Profile photo for Kartik Aggarwal

Back in 2014, I was to travel to Kota (Rajasthan) for my brother’s marriage. I had a dog back then, so initially I decided to skip the marriage but 5–6 days before the marriage, someone volunteered to take care of my dog and so I booked my tickets. I got reserved seats in a Sleeper coach for overnight travel (It was February so no heat issues) and that too my favourite Berth ie. SideLower.

So worst Co-PassengerS! An aunty and an Uncle. In their mid 50s.

I found my seat. And I found An Uncle and an Aunty chilling and eating on the seat allocated to me. No Newspapers. No tissues. Nothing. I enquired about the seat and well like I was expecting, I was asked to move to a middle seat which I politely denied being an Insomniac and I find middle and top berths suffocating.

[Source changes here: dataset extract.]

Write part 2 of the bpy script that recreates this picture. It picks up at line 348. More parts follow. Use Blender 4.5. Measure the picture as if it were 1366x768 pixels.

So they asked me to wait and so I did. For an hour. On someone else’s berth. While they munched on their meals. And Burped.

And then I got that beloved seat for the next 8 hours or so. But nope. Aunty and Uncle and their family in the other coach had other plans.

Every 15 minutes, someone would come up to Aunty to enquire if a lower berth was available and I could hear her say “Ask this guy in the lower berth if he’dd move”. And this happened like 4 times until I decided to fake-close my eyes shut, and pretended to sleep.

And all this while, Uncle was on the other middle berth with his background music rocking the coach. THAT UNCLE FARTED WHOLE NIGHT LONG. WHOLE DAMN NIGHT. LOUD AF FARTS. I swear, one time he sneezed and farted at the same time.

The only funny thing about this incident was that there was someone feeling even more tortured that me.

A GUY ON THE BERTH ABOVE THE UNCLE’S MIDDLE BERTH. That guy almost had his face on the opening of the devil’s Trumpet.